══ MATERIAL

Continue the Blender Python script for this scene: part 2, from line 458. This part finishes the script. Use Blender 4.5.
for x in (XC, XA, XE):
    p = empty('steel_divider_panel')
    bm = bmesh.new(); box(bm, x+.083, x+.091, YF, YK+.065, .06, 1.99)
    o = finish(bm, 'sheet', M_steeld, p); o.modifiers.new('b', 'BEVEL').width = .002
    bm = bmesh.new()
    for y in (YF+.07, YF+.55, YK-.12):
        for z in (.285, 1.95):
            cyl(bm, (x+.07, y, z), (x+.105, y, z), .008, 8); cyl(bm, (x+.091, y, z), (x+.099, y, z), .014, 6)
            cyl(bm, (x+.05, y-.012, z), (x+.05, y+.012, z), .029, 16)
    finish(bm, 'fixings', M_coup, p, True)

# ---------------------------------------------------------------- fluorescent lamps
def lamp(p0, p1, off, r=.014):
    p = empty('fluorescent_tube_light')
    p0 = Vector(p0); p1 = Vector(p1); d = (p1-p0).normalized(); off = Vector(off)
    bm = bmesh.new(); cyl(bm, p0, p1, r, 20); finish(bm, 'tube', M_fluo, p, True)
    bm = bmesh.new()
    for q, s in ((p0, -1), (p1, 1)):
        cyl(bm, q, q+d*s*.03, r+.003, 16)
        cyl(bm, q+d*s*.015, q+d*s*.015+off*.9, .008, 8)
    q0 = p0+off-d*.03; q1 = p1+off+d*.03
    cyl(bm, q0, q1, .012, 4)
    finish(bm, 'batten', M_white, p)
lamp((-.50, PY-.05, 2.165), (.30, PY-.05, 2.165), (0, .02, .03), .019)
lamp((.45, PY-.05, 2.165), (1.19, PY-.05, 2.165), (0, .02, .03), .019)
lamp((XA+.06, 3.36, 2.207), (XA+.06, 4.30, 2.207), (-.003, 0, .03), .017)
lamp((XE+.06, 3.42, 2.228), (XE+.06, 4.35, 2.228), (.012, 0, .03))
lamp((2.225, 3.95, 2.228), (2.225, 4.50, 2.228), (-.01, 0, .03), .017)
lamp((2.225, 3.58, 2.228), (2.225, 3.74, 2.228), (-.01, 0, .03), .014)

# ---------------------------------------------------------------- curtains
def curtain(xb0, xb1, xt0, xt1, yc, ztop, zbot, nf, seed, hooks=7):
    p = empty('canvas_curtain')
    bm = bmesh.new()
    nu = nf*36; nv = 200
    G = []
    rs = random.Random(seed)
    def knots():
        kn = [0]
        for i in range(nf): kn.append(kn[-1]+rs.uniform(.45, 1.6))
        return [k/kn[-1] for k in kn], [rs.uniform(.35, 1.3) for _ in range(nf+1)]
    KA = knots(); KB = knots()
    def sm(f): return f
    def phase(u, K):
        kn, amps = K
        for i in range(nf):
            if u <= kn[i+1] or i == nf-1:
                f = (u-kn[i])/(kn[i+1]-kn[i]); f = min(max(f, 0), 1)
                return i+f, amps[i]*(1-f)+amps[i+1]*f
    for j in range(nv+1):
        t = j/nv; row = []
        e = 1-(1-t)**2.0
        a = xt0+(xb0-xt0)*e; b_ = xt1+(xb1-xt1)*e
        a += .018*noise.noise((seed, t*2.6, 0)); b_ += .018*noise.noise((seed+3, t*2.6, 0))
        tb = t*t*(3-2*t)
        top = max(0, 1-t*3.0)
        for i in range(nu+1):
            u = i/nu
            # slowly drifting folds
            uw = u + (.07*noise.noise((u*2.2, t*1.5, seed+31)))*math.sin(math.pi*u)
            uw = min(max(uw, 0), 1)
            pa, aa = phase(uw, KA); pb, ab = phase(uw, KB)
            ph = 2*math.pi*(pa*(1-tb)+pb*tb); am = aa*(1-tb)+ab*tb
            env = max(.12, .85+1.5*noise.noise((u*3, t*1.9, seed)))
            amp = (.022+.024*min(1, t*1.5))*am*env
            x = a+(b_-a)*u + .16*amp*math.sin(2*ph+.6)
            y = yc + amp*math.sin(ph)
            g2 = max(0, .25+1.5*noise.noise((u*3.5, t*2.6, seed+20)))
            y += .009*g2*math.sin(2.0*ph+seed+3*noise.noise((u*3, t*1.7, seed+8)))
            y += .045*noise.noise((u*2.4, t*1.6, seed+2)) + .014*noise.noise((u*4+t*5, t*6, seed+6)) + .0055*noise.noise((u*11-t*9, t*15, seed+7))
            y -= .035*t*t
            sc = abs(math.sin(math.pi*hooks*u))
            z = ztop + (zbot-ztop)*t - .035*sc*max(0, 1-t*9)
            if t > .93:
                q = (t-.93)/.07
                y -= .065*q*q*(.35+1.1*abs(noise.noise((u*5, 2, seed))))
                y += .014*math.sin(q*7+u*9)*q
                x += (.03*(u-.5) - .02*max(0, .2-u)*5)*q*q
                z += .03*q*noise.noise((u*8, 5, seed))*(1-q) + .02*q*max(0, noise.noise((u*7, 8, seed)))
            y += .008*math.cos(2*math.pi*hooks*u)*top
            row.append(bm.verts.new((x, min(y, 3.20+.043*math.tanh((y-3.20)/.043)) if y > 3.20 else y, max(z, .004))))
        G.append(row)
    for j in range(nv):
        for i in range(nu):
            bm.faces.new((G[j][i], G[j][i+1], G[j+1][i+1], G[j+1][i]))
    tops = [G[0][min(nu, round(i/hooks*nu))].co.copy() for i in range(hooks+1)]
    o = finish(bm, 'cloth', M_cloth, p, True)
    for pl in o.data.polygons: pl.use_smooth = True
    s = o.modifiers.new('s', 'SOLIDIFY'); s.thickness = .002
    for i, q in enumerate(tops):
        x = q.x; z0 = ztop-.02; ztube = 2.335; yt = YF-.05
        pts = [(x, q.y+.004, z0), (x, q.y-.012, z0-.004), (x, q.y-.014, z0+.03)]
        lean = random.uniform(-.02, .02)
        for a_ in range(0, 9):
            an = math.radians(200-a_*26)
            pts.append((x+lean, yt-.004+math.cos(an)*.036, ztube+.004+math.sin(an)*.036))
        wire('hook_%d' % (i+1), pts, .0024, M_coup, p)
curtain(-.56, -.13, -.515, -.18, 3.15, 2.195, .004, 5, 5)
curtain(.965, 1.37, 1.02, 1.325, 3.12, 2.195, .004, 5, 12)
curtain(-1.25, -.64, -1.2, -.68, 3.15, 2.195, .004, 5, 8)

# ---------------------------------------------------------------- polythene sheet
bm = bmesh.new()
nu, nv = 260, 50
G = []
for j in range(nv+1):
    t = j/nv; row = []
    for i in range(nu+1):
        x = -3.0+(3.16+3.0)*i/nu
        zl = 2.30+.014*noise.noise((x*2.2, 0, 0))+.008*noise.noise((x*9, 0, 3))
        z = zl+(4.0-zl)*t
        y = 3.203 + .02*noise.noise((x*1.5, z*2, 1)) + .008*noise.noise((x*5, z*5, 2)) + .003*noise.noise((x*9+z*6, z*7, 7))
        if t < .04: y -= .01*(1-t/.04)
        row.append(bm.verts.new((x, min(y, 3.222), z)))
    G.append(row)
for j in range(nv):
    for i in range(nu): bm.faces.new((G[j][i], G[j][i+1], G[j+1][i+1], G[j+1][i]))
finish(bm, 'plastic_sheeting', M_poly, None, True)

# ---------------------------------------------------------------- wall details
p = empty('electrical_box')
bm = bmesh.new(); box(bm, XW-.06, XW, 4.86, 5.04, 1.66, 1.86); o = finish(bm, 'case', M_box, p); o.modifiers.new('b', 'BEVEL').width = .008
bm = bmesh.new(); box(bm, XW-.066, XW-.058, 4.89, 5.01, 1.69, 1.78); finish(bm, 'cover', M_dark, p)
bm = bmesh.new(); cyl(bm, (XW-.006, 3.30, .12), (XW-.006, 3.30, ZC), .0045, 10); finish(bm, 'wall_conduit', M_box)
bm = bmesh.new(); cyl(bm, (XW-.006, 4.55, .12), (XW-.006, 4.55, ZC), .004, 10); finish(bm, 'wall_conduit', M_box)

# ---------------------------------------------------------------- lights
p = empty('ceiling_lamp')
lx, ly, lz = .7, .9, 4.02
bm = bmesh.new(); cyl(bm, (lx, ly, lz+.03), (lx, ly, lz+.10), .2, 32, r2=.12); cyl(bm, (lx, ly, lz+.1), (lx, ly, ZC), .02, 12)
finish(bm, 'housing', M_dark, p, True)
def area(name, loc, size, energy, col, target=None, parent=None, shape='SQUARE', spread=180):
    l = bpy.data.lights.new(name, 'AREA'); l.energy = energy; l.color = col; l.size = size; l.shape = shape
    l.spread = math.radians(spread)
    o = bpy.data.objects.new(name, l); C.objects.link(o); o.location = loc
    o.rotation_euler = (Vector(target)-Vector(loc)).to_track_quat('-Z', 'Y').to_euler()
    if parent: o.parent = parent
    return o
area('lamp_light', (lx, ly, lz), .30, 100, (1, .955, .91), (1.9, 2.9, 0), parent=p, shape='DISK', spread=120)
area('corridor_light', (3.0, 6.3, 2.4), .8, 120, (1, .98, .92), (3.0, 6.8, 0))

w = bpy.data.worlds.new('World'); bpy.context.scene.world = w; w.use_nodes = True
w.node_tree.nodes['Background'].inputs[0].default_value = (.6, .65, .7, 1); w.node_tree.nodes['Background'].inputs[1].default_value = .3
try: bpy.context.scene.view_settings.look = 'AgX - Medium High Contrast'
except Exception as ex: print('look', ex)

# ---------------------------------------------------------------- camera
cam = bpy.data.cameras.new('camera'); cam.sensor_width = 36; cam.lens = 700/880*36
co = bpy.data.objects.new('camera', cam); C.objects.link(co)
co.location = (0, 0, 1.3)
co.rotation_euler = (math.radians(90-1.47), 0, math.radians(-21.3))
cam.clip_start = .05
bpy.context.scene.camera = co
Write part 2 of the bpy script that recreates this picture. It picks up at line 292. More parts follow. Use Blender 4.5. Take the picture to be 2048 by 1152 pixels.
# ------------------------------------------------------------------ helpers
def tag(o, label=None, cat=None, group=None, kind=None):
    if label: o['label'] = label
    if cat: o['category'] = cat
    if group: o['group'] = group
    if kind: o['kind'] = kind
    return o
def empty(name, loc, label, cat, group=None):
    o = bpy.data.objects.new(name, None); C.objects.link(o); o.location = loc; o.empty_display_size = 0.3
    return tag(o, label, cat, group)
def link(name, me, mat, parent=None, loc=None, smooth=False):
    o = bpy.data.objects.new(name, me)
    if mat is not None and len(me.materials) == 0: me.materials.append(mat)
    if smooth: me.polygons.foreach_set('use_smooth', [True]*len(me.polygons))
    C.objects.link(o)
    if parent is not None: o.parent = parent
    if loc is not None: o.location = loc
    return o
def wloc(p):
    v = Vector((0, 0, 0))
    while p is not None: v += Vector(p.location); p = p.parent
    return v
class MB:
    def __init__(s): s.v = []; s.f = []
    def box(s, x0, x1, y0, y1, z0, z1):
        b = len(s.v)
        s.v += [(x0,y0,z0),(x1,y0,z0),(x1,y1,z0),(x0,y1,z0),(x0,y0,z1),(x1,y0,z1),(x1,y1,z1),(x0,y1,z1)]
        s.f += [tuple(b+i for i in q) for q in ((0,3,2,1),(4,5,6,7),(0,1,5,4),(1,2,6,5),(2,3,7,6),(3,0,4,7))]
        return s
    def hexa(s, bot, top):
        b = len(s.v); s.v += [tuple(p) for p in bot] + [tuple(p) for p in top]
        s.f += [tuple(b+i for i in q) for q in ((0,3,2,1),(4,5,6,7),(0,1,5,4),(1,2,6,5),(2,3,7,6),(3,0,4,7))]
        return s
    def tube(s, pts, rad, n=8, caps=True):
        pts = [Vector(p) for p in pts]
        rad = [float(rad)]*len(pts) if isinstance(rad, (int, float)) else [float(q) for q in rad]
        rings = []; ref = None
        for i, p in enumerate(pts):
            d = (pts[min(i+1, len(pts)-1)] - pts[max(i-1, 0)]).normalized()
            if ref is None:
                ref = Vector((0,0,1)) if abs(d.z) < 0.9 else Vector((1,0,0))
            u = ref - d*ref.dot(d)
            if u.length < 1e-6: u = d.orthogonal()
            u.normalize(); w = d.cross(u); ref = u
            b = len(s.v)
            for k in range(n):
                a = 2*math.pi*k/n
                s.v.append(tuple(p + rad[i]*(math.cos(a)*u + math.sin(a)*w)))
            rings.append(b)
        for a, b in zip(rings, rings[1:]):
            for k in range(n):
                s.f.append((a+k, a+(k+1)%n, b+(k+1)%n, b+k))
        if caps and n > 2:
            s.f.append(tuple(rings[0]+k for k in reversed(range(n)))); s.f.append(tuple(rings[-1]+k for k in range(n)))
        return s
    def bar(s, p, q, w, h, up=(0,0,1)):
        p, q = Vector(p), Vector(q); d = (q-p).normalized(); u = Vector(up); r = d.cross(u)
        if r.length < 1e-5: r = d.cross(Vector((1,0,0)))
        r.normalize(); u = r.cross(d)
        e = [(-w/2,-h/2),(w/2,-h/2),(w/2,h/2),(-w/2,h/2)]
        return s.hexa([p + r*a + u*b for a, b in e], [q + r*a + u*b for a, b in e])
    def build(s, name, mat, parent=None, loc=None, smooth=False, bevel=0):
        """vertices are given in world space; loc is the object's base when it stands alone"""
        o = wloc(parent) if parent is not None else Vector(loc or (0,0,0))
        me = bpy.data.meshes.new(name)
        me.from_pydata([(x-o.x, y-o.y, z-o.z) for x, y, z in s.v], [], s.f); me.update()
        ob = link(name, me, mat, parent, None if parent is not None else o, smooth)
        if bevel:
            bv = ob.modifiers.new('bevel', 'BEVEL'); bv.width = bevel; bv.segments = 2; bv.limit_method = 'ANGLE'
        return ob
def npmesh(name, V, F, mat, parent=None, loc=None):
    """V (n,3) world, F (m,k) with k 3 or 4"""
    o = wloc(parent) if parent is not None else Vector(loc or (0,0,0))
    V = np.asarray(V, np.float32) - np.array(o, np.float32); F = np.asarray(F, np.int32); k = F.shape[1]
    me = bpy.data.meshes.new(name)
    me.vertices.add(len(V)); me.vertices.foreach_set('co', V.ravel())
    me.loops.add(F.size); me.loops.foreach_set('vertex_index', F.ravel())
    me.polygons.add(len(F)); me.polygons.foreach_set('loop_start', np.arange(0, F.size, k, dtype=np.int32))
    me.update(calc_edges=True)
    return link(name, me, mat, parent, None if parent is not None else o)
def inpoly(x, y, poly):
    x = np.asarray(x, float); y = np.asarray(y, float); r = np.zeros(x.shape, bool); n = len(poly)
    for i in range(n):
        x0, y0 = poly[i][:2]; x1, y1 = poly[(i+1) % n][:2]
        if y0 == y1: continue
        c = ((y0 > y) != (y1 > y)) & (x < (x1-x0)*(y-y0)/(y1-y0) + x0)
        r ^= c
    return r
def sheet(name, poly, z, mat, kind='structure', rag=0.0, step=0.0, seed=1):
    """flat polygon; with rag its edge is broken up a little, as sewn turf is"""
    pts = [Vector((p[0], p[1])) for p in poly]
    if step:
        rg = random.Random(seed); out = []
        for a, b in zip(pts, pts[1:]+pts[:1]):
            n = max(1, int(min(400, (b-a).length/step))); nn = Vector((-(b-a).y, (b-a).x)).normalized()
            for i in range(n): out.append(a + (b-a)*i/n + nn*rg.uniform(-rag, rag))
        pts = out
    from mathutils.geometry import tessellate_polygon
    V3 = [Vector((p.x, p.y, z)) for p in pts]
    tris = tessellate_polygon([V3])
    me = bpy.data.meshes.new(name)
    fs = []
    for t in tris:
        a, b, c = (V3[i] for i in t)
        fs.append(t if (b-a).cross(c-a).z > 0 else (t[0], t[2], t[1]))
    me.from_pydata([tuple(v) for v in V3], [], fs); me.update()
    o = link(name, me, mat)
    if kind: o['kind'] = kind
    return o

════

▶ [THE EXERCISE]:
Look for the word "this" and return every line where it occurs.

▶ [ANSWER FOR THE TASK]:
Continue the Blender Python script for this scene: part 2, from line 458. This part finishes the script. Use Blender 4.5.
Write part 2 of the bpy script that recreates this picture. It picks up at line 292. More parts follow. Use Blender 4.5. Take the picture to be 2048 by 1152 pixels.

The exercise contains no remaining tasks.